→ **Short exercise**
Start at the first line of the material below and retype each line through the one containing "rad=math.radians", exactly.

########

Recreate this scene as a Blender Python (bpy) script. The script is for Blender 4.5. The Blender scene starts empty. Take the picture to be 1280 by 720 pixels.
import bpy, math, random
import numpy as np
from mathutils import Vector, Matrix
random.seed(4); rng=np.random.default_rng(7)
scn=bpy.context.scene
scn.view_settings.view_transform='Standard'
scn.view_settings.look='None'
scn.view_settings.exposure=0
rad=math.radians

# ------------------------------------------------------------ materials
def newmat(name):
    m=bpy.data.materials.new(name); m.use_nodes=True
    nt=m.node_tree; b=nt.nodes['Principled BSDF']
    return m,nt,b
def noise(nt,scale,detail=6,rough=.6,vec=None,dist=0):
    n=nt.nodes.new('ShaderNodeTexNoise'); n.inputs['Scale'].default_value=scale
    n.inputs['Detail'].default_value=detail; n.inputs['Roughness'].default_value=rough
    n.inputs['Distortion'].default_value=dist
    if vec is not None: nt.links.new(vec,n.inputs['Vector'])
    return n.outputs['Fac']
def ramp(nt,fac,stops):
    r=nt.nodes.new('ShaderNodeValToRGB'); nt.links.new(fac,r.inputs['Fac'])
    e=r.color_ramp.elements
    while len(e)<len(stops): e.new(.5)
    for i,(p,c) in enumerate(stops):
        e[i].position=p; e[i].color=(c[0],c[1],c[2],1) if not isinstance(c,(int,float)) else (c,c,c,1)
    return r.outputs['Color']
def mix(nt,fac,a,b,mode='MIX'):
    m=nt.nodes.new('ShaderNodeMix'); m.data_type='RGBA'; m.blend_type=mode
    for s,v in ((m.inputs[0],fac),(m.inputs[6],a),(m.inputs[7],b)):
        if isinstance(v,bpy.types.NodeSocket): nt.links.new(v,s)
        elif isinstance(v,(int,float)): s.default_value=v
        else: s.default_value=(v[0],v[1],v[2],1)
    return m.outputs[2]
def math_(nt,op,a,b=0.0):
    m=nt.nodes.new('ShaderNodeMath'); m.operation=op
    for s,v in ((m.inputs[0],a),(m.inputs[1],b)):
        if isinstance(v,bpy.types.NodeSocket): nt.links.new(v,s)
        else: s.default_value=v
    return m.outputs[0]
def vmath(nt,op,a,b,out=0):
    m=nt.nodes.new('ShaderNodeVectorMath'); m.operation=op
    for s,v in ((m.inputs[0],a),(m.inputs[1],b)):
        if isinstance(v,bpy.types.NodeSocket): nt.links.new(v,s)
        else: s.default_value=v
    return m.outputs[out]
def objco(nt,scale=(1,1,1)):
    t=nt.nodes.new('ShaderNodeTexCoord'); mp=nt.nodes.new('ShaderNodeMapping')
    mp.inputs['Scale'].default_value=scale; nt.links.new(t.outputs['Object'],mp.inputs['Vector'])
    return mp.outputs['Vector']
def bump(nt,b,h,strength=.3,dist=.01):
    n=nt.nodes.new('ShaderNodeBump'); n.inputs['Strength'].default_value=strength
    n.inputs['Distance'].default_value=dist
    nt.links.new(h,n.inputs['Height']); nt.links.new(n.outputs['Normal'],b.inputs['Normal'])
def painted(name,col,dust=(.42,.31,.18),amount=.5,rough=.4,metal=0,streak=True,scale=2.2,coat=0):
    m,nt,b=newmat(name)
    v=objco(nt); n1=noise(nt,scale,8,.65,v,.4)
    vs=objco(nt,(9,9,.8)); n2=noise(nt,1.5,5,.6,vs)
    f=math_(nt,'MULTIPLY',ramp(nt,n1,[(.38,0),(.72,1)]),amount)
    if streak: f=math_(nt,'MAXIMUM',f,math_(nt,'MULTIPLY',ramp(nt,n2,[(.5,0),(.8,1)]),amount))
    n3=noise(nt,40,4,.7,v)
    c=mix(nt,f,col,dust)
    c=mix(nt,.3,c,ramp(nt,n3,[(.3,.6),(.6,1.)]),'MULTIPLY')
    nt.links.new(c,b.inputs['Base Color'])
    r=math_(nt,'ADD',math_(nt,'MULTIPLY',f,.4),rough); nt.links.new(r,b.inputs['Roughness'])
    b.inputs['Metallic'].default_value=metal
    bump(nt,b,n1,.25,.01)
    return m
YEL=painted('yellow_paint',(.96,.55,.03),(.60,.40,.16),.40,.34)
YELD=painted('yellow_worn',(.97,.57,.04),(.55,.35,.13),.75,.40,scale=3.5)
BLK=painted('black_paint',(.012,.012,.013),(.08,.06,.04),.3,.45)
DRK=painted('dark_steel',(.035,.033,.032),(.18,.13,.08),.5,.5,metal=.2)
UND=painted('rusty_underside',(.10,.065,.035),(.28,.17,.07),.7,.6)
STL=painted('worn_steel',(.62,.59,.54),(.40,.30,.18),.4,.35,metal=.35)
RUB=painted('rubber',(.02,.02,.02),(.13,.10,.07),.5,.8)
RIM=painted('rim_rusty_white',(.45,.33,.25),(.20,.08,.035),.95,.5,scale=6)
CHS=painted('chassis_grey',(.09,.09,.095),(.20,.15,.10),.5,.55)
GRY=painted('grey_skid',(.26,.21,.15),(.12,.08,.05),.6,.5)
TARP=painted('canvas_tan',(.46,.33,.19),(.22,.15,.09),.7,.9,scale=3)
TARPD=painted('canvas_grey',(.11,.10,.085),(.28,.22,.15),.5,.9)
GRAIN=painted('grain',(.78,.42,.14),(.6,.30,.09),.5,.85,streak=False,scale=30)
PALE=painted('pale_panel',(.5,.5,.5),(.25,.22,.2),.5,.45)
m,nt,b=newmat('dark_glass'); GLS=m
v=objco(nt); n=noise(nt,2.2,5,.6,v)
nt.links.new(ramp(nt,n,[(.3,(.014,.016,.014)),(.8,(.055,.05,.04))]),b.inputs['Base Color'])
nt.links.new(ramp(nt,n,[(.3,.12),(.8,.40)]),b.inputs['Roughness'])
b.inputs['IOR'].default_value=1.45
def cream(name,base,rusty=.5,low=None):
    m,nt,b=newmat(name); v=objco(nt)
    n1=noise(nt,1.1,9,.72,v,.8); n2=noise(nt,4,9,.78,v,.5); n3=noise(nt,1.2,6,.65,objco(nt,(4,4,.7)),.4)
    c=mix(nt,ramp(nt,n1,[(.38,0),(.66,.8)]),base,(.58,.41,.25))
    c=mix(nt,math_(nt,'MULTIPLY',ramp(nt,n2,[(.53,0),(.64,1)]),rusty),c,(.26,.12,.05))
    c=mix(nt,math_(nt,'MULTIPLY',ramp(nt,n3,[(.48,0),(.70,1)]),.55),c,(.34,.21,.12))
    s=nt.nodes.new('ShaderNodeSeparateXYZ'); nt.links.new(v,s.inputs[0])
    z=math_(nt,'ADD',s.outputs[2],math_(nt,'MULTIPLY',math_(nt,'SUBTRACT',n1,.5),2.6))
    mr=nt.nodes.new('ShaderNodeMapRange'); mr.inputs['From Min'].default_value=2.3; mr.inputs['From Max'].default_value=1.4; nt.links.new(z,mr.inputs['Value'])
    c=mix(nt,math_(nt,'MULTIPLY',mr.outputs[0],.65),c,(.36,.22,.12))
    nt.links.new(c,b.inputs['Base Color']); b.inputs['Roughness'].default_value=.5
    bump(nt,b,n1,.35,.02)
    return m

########

→ **Task result**
Recreate this scene as a Blender Python (bpy) script. The script is for Blender 4.5. The Blender scene starts empty. Take the picture to be 1280 by 720 pixels.
import bpy, math, random
import numpy as np
from mathutils import Vector, Matrix
random.seed(4); rng=np.random.default_rng(7)
scn=bpy.context.scene
scn.view_settings.view_transform='Standard'
scn.view_settings.look='None'
scn.view_settings.exposure=0
rad=math.radians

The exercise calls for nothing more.